AIM OF THE TASK.
Restate the records below word for word, and omit the images they hold.

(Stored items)
[start]

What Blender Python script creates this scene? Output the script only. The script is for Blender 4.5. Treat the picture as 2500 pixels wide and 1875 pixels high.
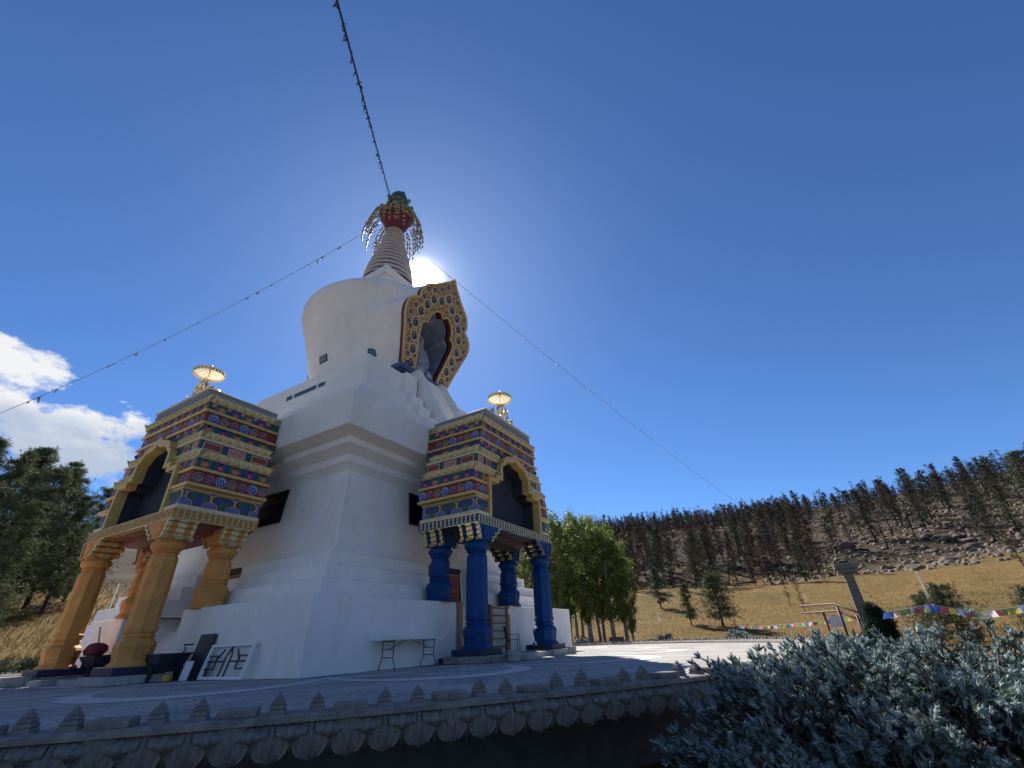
import bpy, math, random
from math import sin, cos, pi, radians as R, sqrt, atan2, hypot
from mathutils import Vector, Matrix, noise as mnoise

# ------------------------------------------------------------------ scene, camera, sky, sun
for o in list(bpy.data.objects): bpy.data.objects.remove(o)
scene = bpy.context.scene
COL = scene.collection
CAM = Vector((-16.309, -19.012, 0.593))
RT = Vector((0.51495994, -0.85619312, -0.04182819)); UP = Vector((-0.40904889, -0.28831956, 0.86576604)); FW = Vector((0.75332281, 0.42872506, 0.49869787))
cd = bpy.data.cameras.new('camera'); cam = bpy.data.objects.new('camera', cd); COL.objects.link(cam)
cd.sensor_width = 36; cd.lens = 1084.2 / 2500 * 36; cd.clip_start = 0.05; cd.clip_end = 6000
cam.matrix_world = Matrix(((RT.x, UP.x, -FW.x, CAM.x), (RT.y, UP.y, -FW.y, CAM.y), (RT.z, UP.z, -FW.z, CAM.z), (0, 0, 0, 1)))
scene.camera = cam

SUN = Vector((0.5300, 0.5165, 0.6725)).normalized()
SUN_EL = math.asin(SUN.z); SUN_ROT = atan2(SUN.x, SUN.y)
SKY_STRENGTH = 0.070; SUN_STRENGTH = 5.0
scene.view_settings.view_transform = 'Standard'; scene.view_settings.look = 'None'
scene.view_settings.exposure = 0.74; scene.view_settings.gamma = 1.0

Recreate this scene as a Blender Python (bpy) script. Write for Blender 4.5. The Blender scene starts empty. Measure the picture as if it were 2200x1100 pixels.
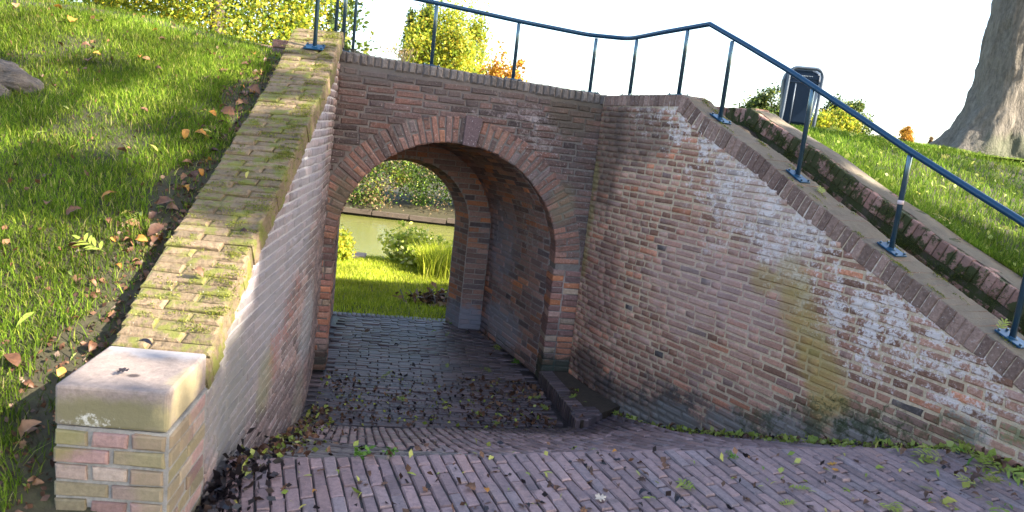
import bpy, math, random
import numpy as np
from mathutils import Matrix, Vector
random.seed(7); rng = np.random.default_rng(7)
SC = bpy.context.scene; COL = SC.collection
R = math.radians
# ------------------------------------------------------------------ camera
F_PX = 1600.0; ROLL = R(6.5); PITCH = R(9.55); CAM = np.array([0, 0, 1.92])
fw = np.array([0, math.cos(PITCH), -math.sin(PITCH)]); r0 = np.array([1, 0, 0.]); u0 = np.array([0, math.sin(PITCH), math.cos(PITCH)])
rt = math.cos(ROLL)*r0 + math.sin(ROLL)*u0; up = math.cos(ROLL)*u0 - math.sin(ROLL)*r0
cd = bpy.data.cameras.new('camera'); cam = bpy.data.objects.new('camera', cd); COL.objects.link(cam)
cd.sensor_width = 36; cd.lens = F_PX/2200*36; cd.clip_start = .05; cd.clip_end = 600
cam.matrix_world = Matrix(((rt[0], up[0], -fw[0], CAM[0]), (rt[1], up[1], -fw[1], CAM[1]), (rt[2], up[2], -fw[2], CAM[2]), (0, 0, 0, 1)))
cd.dof.use_dof = True; cd.dof.focus_distance = 5.0; cd.dof.aperture_fstop = 7.0
SC.camera = cam
# ------------------------------------------------------------------ sky, sun, exposure
SUN_AZ = 112.0; SUN_EL = 33.0
w = bpy.data.worlds.new('World'); SC.world = w; w.use_nodes = True
nt = w.node_tree; sky = nt.nodes.new('ShaderNodeTexSky'); sky.sky_type = 'NISHITA'; sky.sun_disc = False
sky.sun_elevation = R(SUN_EL); sky.sun_rotation = R(SUN_AZ); sky.dust_density = 2.2; sky.air_density = 1.0; sky.ozone_density = 1.0
nt.links.new(sky.outputs[0], nt.nodes['Background'].inputs[0]); nt.nodes['Background'].inputs[1].default_value = 0.15
sun_v = np.array([math.cos(R(SUN_EL))*math.sin(R(SUN_AZ)), math.cos(R(SUN_EL))*math.cos(R(SUN_AZ)), math.sin(R(SUN_EL))])
sl = bpy.data.lights.new('sun', 'SUN'); sl.energy = 5.0; sl.angle = R(.55); sl.color = (1, .93, .80)
so = bpy.data.objects.new('sun', sl); COL.objects.link(so)
so.rotation_euler = Vector(tuple(sun_v)).to_track_quat('Z', 'Y').to_euler()
SC.view_settings.view_transform = 'Standard'; SC.view_settings.look = 'None'; SC.view_settings.gamma = 1
SC.view_settings.use_curve_mapping = False; SC.view_settings.exposure = 2.2
SC.cycles.max_bounces = 8; SC.cycles.use_denoising = True

# ------------------------------------------------------------------ geometry of the place, measured from the photograph
def ray(u, v): return fw + rt*(u-1100)/F_PX + up*(550-v)/F_PX
def proj(P):
    q = np.asarray(P, float)-CAM; z = q@fw; return 1100+F_PX*(q@rt)/z, 550-F_PX*(q@up)/z, z
def at_y(u, v, y): d = ray(u, v); return CAM+d*(y/d[1])
FA = np.array([-1.304, 5.312, 0.]); FT = np.array([.984, .177, 0.]); FN = np.array([-.177, .984, 0.])   # facade: origin, along, inward
def fac(s, z, off=0.): return FA+FT*s+FN*off+np.array([0, 0, z])
def az_r(s): return R(np.interp(s, [0, .3, .8, 1.4, 2.2, 3.2, 4.0], [22, 27, 36, 34, 29, 26, 26]))
DS = .02; _p = np.array([.537, 5.644, 0.]); RW = []
for i in range(280):
    RW.append(_p.copy()); a = az_r((i+.5)*DS); _p = _p+DS*np.array([math.sin(a), -math.cos(a), 0])
RW = np.array(RW)
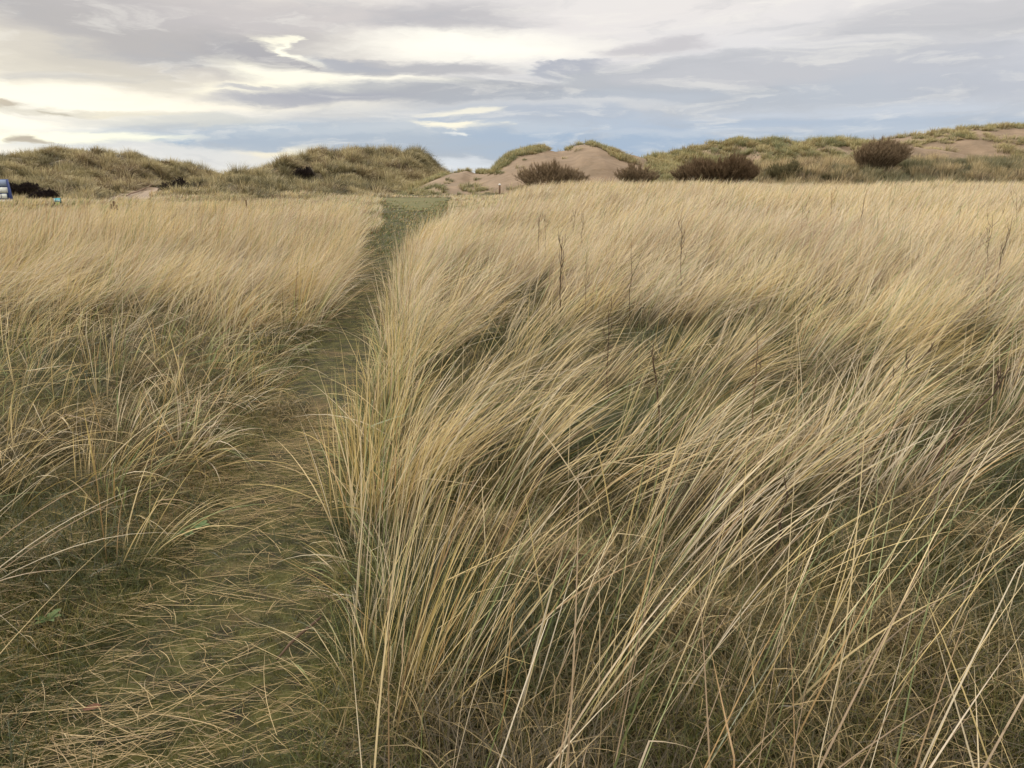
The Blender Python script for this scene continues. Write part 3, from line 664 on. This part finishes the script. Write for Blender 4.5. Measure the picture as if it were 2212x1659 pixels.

[end]

RESULT OF THE EXERCISE.
What Blender Python script creates this scene? Output the script only. The script is for Blender 4.5. Treat the picture as 2500 pixels wide and 1875 pixels high.
import bpy, math, random
from math import sin, cos, pi, radians as R, sqrt, atan2, hypot
from mathutils import Vector, Matrix, noise as mnoise

# ------------------------------------------------------------------ scene, camera, sky, sun
for o in list(bpy.data.objects): bpy.data.objects.remove(o)
scene = bpy.context.scene
COL = scene.collection
CAM = Vector((-16.309, -19.012, 0.593))
RT = Vector((0.51495994, -0.85619312, -0.04182819)); UP = Vector((-0.40904889, -0.28831956, 0.86576604)); FW = Vector((0.75332281, 0.42872506, 0.49869787))
cd = bpy.data.cameras.new('camera'); cam = bpy.data.objects.new('camera', cd); COL.objects.link(cam)
cd.sensor_width = 36; cd.lens = 1084.2 / 2500 * 36; cd.clip_start = 0.05; cd.clip_end = 6000
cam.matrix_world = Matrix(((RT.x, UP.x, -FW.x, CAM.x), (RT.y, UP.y, -FW.y, CAM.y), (RT.z, UP.z, -FW.z, CAM.z), (0, 0, 0, 1)))
scene.camera = cam

SUN = Vector((0.5300, 0.5165, 0.6725)).normalized()
SUN_EL = math.asin(SUN.z); SUN_ROT = atan2(SUN.x, SUN.y)
SKY_STRENGTH = 0.070; SUN_STRENGTH = 5.0
scene.view_settings.view_transform = 'Standard'; scene.view_settings.look = 'None'
scene.view_settings.exposure = 0.74; scene.view_settings.gamma = 1.0

Recreate this scene as a Blender Python (bpy) script. Write for Blender 4.5. The Blender scene starts empty. Measure the picture as if it were 2200x1100 pixels.
import bpy, math, random
import numpy as np
from mathutils import Matrix, Vector
random.seed(7); rng = np.random.default_rng(7)
SC = bpy.context.scene; COL = SC.collection
R = math.radians
# ------------------------------------------------------------------ camera
F_PX = 1600.0; ROLL = R(6.5); PITCH = R(9.55); CAM = np.array([0, 0, 1.92])
fw = np.array([0, math.cos(PITCH), -math.sin(PITCH)]); r0 = np.array([1, 0, 0.]); u0 = np.array([0, math.sin(PITCH), math.cos(PITCH)])
rt = math.cos(ROLL)*r0 + math.sin(ROLL)*u0; up = math.cos(ROLL)*u0 - math.sin(ROLL)*r0
cd = bpy.data.cameras.new('camera'); cam = bpy.data.objects.new('camera', cd); COL.objects.link(cam)
cd.sensor_width = 36; cd.lens = F_PX/2200*36; cd.clip_start = .05; cd.clip_end = 600
cam.matrix_world = Matrix(((rt[0], up[0], -fw[0], CAM[0]), (rt[1], up[1], -fw[1], CAM[1]), (rt[2], up[2], -fw[2], CAM[2]), (0, 0, 0, 1)))
cd.dof.use_dof = True; cd.dof.focus_distance = 5.0; cd.dof.aperture_fstop = 7.0
SC.camera = cam
# ------------------------------------------------------------------ sky, sun, exposure
SUN_AZ = 112.0; SUN_EL = 33.0
w = bpy.data.worlds.new('World'); SC.world = w; w.use_nodes = True
nt = w.node_tree; sky = nt.nodes.new('ShaderNodeTexSky'); sky.sky_type = 'NISHITA'; sky.sun_disc = False
sky.sun_elevation = R(SUN_EL); sky.sun_rotation = R(SUN_AZ); sky.dust_density = 2.2; sky.air_density = 1.0; sky.ozone_density = 1.0
nt.links.new(sky.outputs[0], nt.nodes['Background'].inputs[0]); nt.nodes['Background'].inputs[1].default_value = 0.15
sun_v = np.array([math.cos(R(SUN_EL))*math.sin(R(SUN_AZ)), math.cos(R(SUN_EL))*math.cos(R(SUN_AZ)), math.sin(R(SUN_EL))])
sl = bpy.data.lights.new('sun', 'SUN'); sl.energy = 5.0; sl.angle = R(.55); sl.color = (1, .93, .80)
so = bpy.data.objects.new('sun', sl); COL.objects.link(so)
so.rotation_euler = Vector(tuple(sun_v)).to_track_quat('Z', 'Y').to_euler()
SC.view_settings.view_transform = 'Standard'; SC.view_settings.look = 'None'; SC.view_settings.gamma = 1
SC.view_settings.use_curve_mapping = False; SC.view_settings.exposure = 2.2
SC.cycles.max_bounces = 8; SC.cycles.use_denoising = True

# ------------------------------------------------------------------ geometry of the place, measured from the photograph
def ray(u, v): return fw + rt*(u-1100)/F_PX + up*(550-v)/F_PX
def proj(P):
    q = np.asarray(P, float)-CAM; z = q@fw; return 1100+F_PX*(q@rt)/z, 550-F_PX*(q@up)/z, z
def at_y(u, v, y): d = ray(u, v); return CAM+d*(y/d[1])
FA = np.array([-1.304, 5.312, 0.]); FT = np.array([.984, .177, 0.]); FN = np.array([-.177, .984, 0.])   # facade: origin, along, inward
def fac(s, z, off=0.): return FA+FT*s+FN*off+np.array([0, 0, z])
def az_r(s): return R(np.interp(s, [0, .3, .8, 1.4, 2.2, 3.2, 4.0], [22, 27, 36, 34, 29, 26, 26]))
DS = .02; _p = np.array([.537, 5.644, 0.]); RW = []
for i in range(280):
    RW.append(_p.copy()); a = az_r((i+.5)*DS); _p = _p+DS*np.array([math.sin(a), -math.cos(a), 0])
RW = np.array(RW)
The Blender Python script for this scene continues. Write part 3, from line 664 on. This part finishes the script. Write for Blender 4.5. Measure the picture as if it were 2212x1659 pixels.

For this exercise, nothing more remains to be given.